In light of all that I’ve said, what does discerning one’s vocation look like? Must you be suspicious of every possible good option presented to you, fearing that Satan lurks behind each one? No, I don’t think so. What ties together the stories of resisting temptation and of passing the test is clinging to God. Or, to put it better, it is recognizing that whatever particular form one’s call in life takes, the heart of that call is holiness, of living a life that is set apart for God.
For each of us, the specifics of how we live that vocation to holiness differ. Some of us are called to holiness through marriage, or religious life, or neither. Some of us are called to be lawyers, or nurses, or athletes, or (God help you) theologians. Again, look back to our forebears in scripture: Abraham and Job were married and had children; Jesus did neither. Job was incredibly wealthy; Jesus was born in a manger. Jesus was a carpenter; Abraham and Job weren’t.

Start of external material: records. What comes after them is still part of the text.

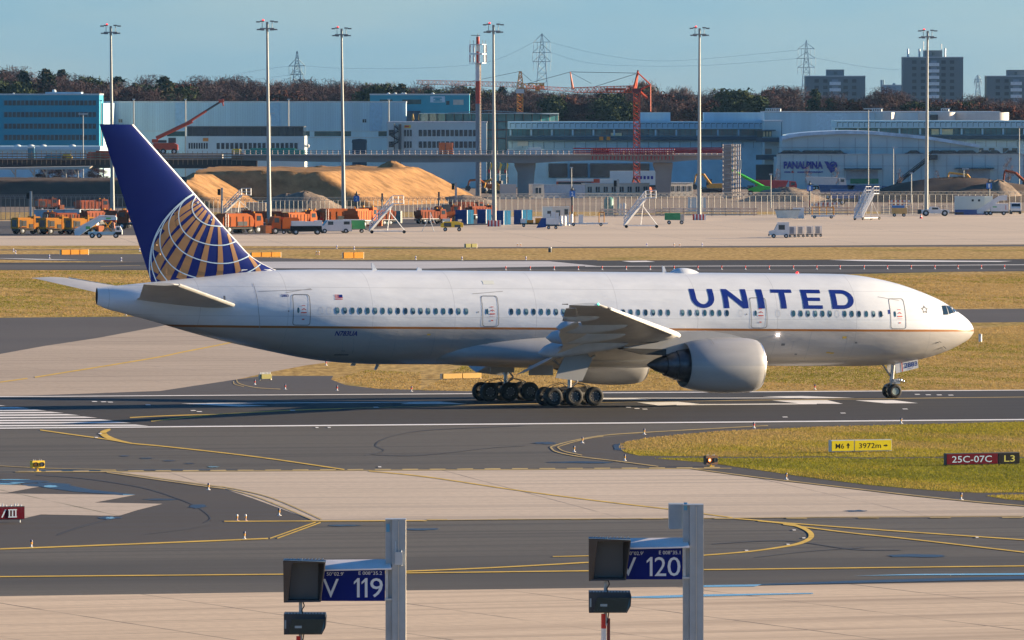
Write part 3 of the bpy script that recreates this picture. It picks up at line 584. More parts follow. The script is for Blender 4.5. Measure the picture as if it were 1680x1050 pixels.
for px_ in (1308,):
    x, z = BP(px_, 448.5, 0); b = MB(); b.smooth = True; b.ball((x, 0, z), .12, sz=1.1); b.build('beacon', pm('beacon_red', (.7, .03, .03), .3, emit=.8), plane)
skin_patch([[BPS(790.5, 460.5), BPS(793, 466.4), BPS(811.5, 466.4), BPS(809, 460.5)]], .012).build('ice_panel', pm('pale_panel', (.62, .66, .62), .5), plane, fix=False)
b = MB(); b.bar(BP(790, 460, -1.6)[:1] + (-1.62, BP(790, 460, -1.6)[1]), BP(793, 466.5, -1.9)[:1] + (-1.93, BP(793, 466.5, -1.9)[1]), .035); b.build('panel_edge', m_dgrey, plane)
# wing-body fairing
b = MB(); b.smooth = True; N = 40; st = []
for j in range(41):
    u = j / 40; x = 13.2 - u * 22.2; e = max(0, math.sin(math.pi * u)) ** .42
    w_ = .3 + 3.22 * e; zt_ = 3.0 + 2.05 * e; zb_ = 2.95 - .62 * e; zc = 3.45
    st.append([(x, w_ * math.copysign(abs(math.cos(a)) ** .8, math.cos(a)), zc + ((zt_ - zc) if math.sin(a) > 0 else (zc - zb_)) * math.copysign(abs(math.sin(a)) ** .9, math.sin(a))) for a in [2 * math.pi * k / N for k in range(N)]])
def loft(b, st, caps=True, closed=True):
    k = len(st[0]); vs = [p for r_ in st for p in r_]
    fs = [(j * k + i, j * k + (i + 1) % k, (j + 1) * k + (i + 1) % k, (j + 1) * k + i) for j in range(len(st) - 1) for i in range(k if closed else k - 1)]
    if caps: fs += [tuple(range(k)), tuple(range((len(st) - 1) * k, len(st) * k))]
    b.add(vs, fs); return b
loft(b, st); b.build('wing_body_fairing', m_grey, plane)
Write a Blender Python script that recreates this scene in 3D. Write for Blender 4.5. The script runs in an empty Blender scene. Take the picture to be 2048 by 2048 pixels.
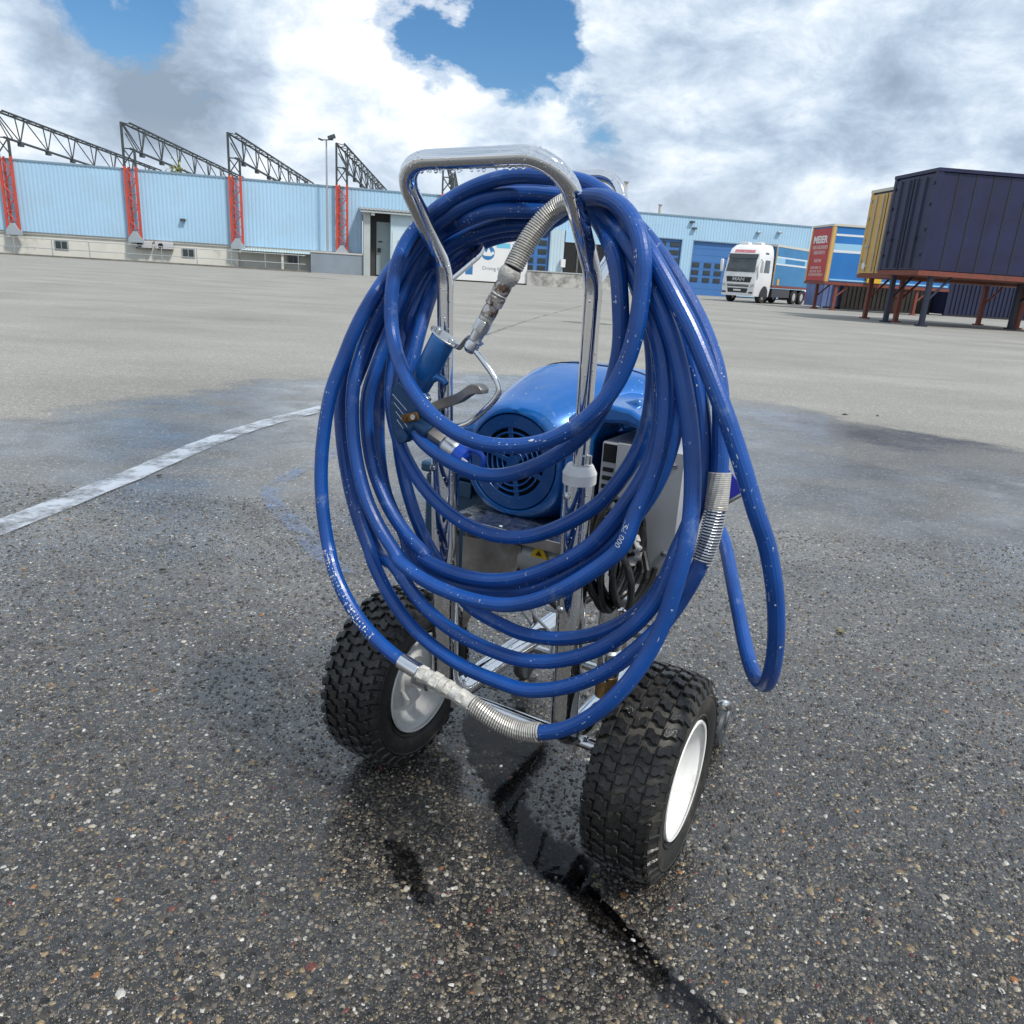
import bpy, math, random
import numpy as np
from mathutils import Vector, Matrix
random.seed(7); rng = np.random.default_rng(11)
R = math.radians
scene = bpy.context.scene
C = scene.collection
# ------------------------------------------------------------------ camera
cam_d = bpy.data.cameras.new('camera'); cam_o = bpy.data.objects.new('camera', cam_d); C.objects.link(cam_o)
PITCH, ROLL, CAM_H = R(17.34), R(3.58), 0.90
_f = Vector((0, math.cos(PITCH), -math.sin(PITCH))); _u = Vector((0, math.sin(PITCH), math.cos(PITCH))); _r = Vector((1, 0, 0))
_ix = _r*math.cos(ROLL) + _u*math.sin(ROLL)
_iy = _r*math.sin(ROLL)*-1 + _u*math.cos(ROLL)
cam_o.matrix_world = Matrix(((_ix.x, _iy.x, -_f.x, 0), (_ix.y, _iy.y, -_f.y, 0), (_ix.z, _iy.z, -_f.z, CAM_H), (0, 0, 0, 1)))
cam_d.sensor_width = 36; cam_d.lens = 36*1523/2048; cam_d.clip_start = .02; cam_d.clip_end = 5000
scene.camera = cam_o
# ------------------------------------------------------------------ world: sky with broken cloud
SUN_DIR = Vector((.55, -.42, 1.0)).normalized()
world = bpy.data.worlds.new('World'); scene.world = world; world.use_nodes = True
def build_world():
    nt = world.node_tree; N = nt.nodes; Lk = nt.links
    for n in list(N): N.remove(n)
    def nd(t, **k):
        n = N.new(t)
        for a, b in k.items(): setattr(n, a, b)
        return n
    def math_(op, a, b=None, c=None, clamp=False):
        n = nd('ShaderNodeMath', operation=op); n.use_clamp = clamp
        for i, v in enumerate((a, b, c)):
            if v is None: continue
            if isinstance(v, (int, float)): n.inputs[i].default_value = v
            else: Lk.new(v, n.inputs[i])
        return n.outputs[0]
    def ramp(fac, stops, interp='LINEAR'):
        n = nd('ShaderNodeValToRGB'); n.color_ramp.interpolation = interp
        els = n.color_ramp.elements
        while len(els) < len(stops): els.new(.5)
        for e, (p, c) in zip(els, stops):
            e.position = p; e.color = (c, c, c, 1) if isinstance(c, (int, float)) else (*c, 1)
        Lk.new(fac, n.inputs[0]); return n.outputs[0]
    def mix(f, a, b):
        n = nd('ShaderNodeMix', data_type='RGBA')
        for s, v in ((n.inputs[0], f), (n.inputs[6], a), (n.inputs[7], b)):
            if isinstance(v, (int, float)): s.default_value = v
            elif isinstance(v, tuple): s.default_value = (*v, 1)
            else: Lk.new(v, s)
        return n.outputs[2]
    tc = nd('ShaderNodeTexCoord'); d = tc.outputs['Generated']
    sep = nd('ShaderNodeSeparateXYZ'); Lk.new(d, sep.inputs[0])
    el = math_('MAXIMUM', sep.outputs[2], -.02)
    den = math_('ADD', el, .34)
    px = math_('DIVIDE', sep.outputs[0], den); py = math_('DIVIDE', sep.outputs[1], den)
    com = nd('ShaderNodeCombineXYZ'); Lk.new(px, com.inputs[0]); Lk.new(py, com.inputs[1])
    def noise(scale, detail, rough, off, dist=0.0, vec=None):
        mp = nd('ShaderNodeMapping'); mp.inputs['Location'].default_value = off
        Lk.new(vec or com.outputs[0], mp.inputs[0])
        n = nd('ShaderNodeTexNoise'); n.inputs['Scale'].default_value = scale; n.inputs['Detail'].default_value = detail
        n.inputs['Roughness'].default_value = rough; n.inputs['Distortion'].default_value = dist
        Lk.new(mp.outputs[0], n.inputs['Vector']); return n.outputs[0]
    def spot(v, inner, outer):
        vv = Vector(v).normalized()
        n = nd('ShaderNodeVectorMath', operation='DOT_PRODUCT'); Lk.new(d, n.inputs[0]); n.inputs[1].default_value = vv
        m = nd('ShaderNodeMapRange', interpolation_type='SMOOTHSTEP'); Lk.new(n.outputs['Value'], m.inputs[0])
        m.inputs[1].default_value = math.cos(outer); m.inputs[2].default_value = math.cos(inner); return m.outputs[0]
    st = nd('ShaderNodeMapping'); st.inputs['Scale'].default_value = (1, 1, 1.8); Lk.new(d, st.inputs[0]); dv = st.outputs[0]
    big = noise(4.2, 10, .56, (3.1, 1.7, 0), .15, dv)
    fine = noise(10.5, 12, .63, (7.3, 2.2, 1), .25, dv)
    lay = noise(2.0, 8, .55, (1.2, 9.4, 3), .5)
    # cloud cover: nearly closed, with one rent in it high over the yard and thin blue seams
    hole = math_('ADD', spot((-.13, 1, .305), R(.8), R(8.0)), math_('MULTIPLY', spot((-.02, 1, .255), R(.3), R(4.6)), .75))
    hole = math_('ADD', hole, math_('MULTIPLY', spot((.02, 1, .31), R(.5), R(5.0)), .7))
    hole = math_('ADD', hole, math_('MULTIPLY', spot((.07, 1, .200), R(.3), R(4.0)), .42))
    hole = math_('ADD', hole, math_('MULTIPLY', spot((-.49, 1, .285), R(.8), R(5.5)), 1.0))
    hole = math_('ADD', hole, math_('MULTIPLY', spot((.26, 1, .235), R(1), R(8)), .22))
    dens = math_('ADD', math_('MULTIPLY', big, .75), math_('MULTIPLY', fine, .50))
    up = nd('ShaderNodeMapRange', interpolation_type='SMOOTHSTEP'); Lk.new(sep.outputs[2], up.inputs[0]); up.inputs[1].default_value = .27; up.inputs[2].default_value = .52; up.inputs[3].default_value = 0; up.inputs[4].default_value = .07
    dens = math_('SUBTRACT', math_('ADD', dens, .02), math_('MULTIPLY', hole, .26))
    dens = math_('SUBTRACT', dens, up.outputs[0])
    cover = ramp(dens, [(.385, 0.0), (.44, .55), (.50, 1.0)], 'EASE')
    # cloud brightness: sunlit heaps against grey undersides
    br = math_('ADD', math_('MULTIPLY', fine, .62), math_('MULTIPLY', lay, .22))
    br = math_('ADD', br, math_('MULTIPLY', big, .26))
    br = math_('SUBTRACT', br, .02)
    br = math_('ADD', br, math_('MULTIPLY', spot((-.17, 1, .225), R(1), R(9)), .13))
    br = math_('ADD', br, math_('MULTIPLY', spot((-.36, 1, .255), R(1), R(7)), .11))
    br = math_('ADD', br, math_('MULTIPLY', spot((.01, 1, .225), R(1), R(5)), .08))
    br = math_('SUBTRACT', br, math_('MULTIPLY', spot((-.41, 1, .19), R(1), R(6.0)), .19))
    br = math_('SUBTRACT', br, math_('MULTIPLY', spot((-.50, 1, .20), R(1), R(6.0)), .10))
    br = math_('SUBTRACT', br, math_('MULTIPLY', spot((.42, 1, .18), R(.5), R(5)), .09))
    br = math_('SUBTRACT', br, math_('MULTIPLY', spot((.15, 1, .14), R(2), R(12)), .03))
    cl = ramp(br, [(.32, (.25, .32, .41)), (.44, (.37, .46, .58)), (.52, (.50, .60, .72)), (.59, (.66, .74, .83)), (.66, (.84, .88, .92)), (.75, (.98, .98, .98))])
    sky = nd('ShaderNodeTexSky', sky_type='NISHITA'); sky.sun_disc = False
    sky.sun_elevation = math.asin(SUN_DIR.z); sky.sun_rotation = math.atan2(SUN_DIR.x, SUN_DIR.y)
    sky.air_density = 1.0; sky.dust_density = .6; sky.ozone_density = 2.5
    hsv = nd('ShaderNodeHueSaturation'); hsv.inputs['Saturation'].default_value = 1.3; Lk.new(sky.outputs[0], hsv.inputs['Color'])
    sc_ = nd('ShaderNodeVectorMath', operation='SCALE'); Lk.new(hsv.outputs[0], sc_.inputs[0]); sc_.inputs['Scale'].default_value = .10
    hz = math_('SUBTRACT', 1.0, math_('MULTIPLY', el, 7.0), clamp=True)
    cl = mix(math_('MULTIPLY', hz, .45), cl, (.78, .82, .86))
    col = mix(cover, sc_.outputs[0], cl)
    bg = nd('ShaderNodeBackground'); bg.inputs[1].default_value = 1.0; Lk.new(col, bg.inputs[0])
    out = nd('ShaderNodeOutputWorld'); Lk.new(bg.outputs[0], out.inputs[0])
build_world()
sun_d = bpy.data.lights.new('sun', 'SUN'); sun_d.energy = 2.9; sun_d.angle = R(7); sun_d.color = (1, .96, .9)
sun_o = bpy.data.objects.new('sun', sun_d); C.objects.link(sun_o)
sun_o.rotation_euler = (-SUN_DIR).to_track_quat('-Z', 'Y').to_euler(); sun_o.location = (0, 0, 20)
scene.view_settings.view_transform = 'Standard'; scene.view_settings.look = 'None'
scene.view_settings.exposure = 0.3; scene.view_settings.gamma = 1; scene.view_settings.use_curve_mapping = False
try:
    scene.cycles.use_denoising = True; scene.cycles.max_bounces = 6; scene.cycles.caustics_reflective = False; scene.cycles.caustics_refractive = False
except Exception: pass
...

Yet each of them, and each of us, are called to holiness. And these tests, these temptations, some of them really are challenges to that fundamental vocation, the one that animates whatever the particulars of our life look like. While I don’t think the soda temptation I’ll face in the coming weeks is on that level, maybe the discipline, the freedom, of saying no to that will aid me when the tests take on higher stakes.
More importantly, Jesus shares in our experience of temptation; he understands that possibility of living a life less holy, even though it is a life he would never ultimately choose. He exhorts us to prayer so that we might evade temptation. He models for us the clinging to God that can sustain us through temptation. And his solidarity with us can also give us the strength, the wisdom, and the grace to stay on the path to holiness.
Thanks for reading. I hope to offer some more scripture reflections during this season, so let me know what you think in the comments.
Emphasis added
See also 1 Cor 10:9, “Let us not test Christ as some of them did, and suffered death by serpents.”
The order of the last two temptations is inverted in Matthew; no one is quite sure why there is this difference between the two gospels or which ordering is the original.
Although it must be pointed out these are different verbs in Greek: in Matthew 4:1, it’s anēchthē, while in Matthew 6:13, it’s eisenenkēs.
Athanasius, On the Incarnation, sections 8 and 9 (this translation is from St. Athanasius, On the Incarnation, trans. A Religious of CSMV (Crestwood, NY: St. Vladimir’s Seminary Press, 1996), 34-35).